En este tiempo, Antonio Burgos se ha convertido en un clásico. Maestro del articulismo, conservador en jefe del patrimonio inmaterial e íntimo de la Sevilla de Cernuda o Montesinos, fustigador de la mediocridad estética y ética, polemista combativo, detector infalible de modas necias y de fraudes lingüísticos, dueño de los más intensos registros de la melancolía por los paraísos emocionales destruidos o por la desolación de los murubianos cielos que perdimos. Andaluz profundo a fuer de sevillano fino y frío y de gaditano vocacional espejado en habaneras de salero y negritos. Narraluz de la novela social, ensayista, antólogo, biógrafo esencial de Valderrama y Curro Romero; monárquico de la primera hora, liberal (de la Pepa) convicto y confeso; periodista siempre, de la raza y la sangre del periodismo eterno: infatigable en el esfuerzo, certero en el juicio, independiente en el criterio. Demasiado libre para los que malversaron la autonomía que él ayudó a forjar cuando hacerlo suponía un verdadero riesgo, un compromiso de honestidad que jamás asumieron los latifundistas del poder, los caciques del saqueo.

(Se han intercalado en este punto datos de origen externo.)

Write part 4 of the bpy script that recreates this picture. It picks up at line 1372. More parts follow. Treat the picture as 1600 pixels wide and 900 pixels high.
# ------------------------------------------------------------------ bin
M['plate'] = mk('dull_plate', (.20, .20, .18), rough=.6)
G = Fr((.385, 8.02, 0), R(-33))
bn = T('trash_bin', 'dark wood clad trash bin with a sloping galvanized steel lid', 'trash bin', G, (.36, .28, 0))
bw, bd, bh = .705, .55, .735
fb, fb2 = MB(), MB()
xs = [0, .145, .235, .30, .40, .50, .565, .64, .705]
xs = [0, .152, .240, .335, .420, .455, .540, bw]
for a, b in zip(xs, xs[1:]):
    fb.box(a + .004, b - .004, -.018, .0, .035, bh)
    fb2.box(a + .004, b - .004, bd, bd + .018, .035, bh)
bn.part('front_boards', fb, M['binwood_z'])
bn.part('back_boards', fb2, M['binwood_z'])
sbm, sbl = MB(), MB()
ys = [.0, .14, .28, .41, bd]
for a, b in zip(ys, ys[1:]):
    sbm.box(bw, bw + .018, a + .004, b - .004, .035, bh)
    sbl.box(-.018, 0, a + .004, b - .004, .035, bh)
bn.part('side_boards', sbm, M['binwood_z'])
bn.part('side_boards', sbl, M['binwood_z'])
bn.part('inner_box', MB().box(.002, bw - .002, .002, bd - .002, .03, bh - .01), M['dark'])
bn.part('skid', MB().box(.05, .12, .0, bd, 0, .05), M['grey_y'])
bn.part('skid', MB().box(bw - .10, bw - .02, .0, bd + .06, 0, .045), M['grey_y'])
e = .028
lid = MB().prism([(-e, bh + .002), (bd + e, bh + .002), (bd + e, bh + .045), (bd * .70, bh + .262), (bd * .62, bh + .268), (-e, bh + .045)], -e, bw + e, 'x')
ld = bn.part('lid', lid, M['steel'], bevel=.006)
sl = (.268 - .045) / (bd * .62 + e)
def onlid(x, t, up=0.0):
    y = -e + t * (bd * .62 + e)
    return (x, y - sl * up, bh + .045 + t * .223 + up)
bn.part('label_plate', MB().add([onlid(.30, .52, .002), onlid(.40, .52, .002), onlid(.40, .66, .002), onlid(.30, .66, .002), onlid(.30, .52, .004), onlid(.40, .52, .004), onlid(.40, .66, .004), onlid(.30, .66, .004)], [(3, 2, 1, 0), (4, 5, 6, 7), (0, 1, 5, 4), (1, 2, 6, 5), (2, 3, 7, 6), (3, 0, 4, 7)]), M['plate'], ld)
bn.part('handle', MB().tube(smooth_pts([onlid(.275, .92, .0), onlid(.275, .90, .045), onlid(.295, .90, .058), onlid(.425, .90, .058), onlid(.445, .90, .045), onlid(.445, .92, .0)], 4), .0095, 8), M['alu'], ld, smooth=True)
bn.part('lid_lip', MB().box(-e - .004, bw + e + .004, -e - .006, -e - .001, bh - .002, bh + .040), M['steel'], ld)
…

A diferencia del poema de Neruda, Burgos sí es el mismo de entonces y lo puede seguir siendo porque no le debe nada a nadie, porque en esta larga etapa de apostasías, chaqueteos y deslealtades jamás ha puesto en alquiler ni en venta su mirada insobornable. Porque ya no necesita más honores morales que el de saber, como sabe, que en el periodismo siempre llega una tarde en la que redactar la esquela civil de cualquier diosecillo arrogante. Predilecto, de los lectores, lo es desde aquel momento en que rasgó las cortinas del silencio para gritar que Andalucía estaba harta de tópicos plañideros y quería un sitio propio en un país nuevo.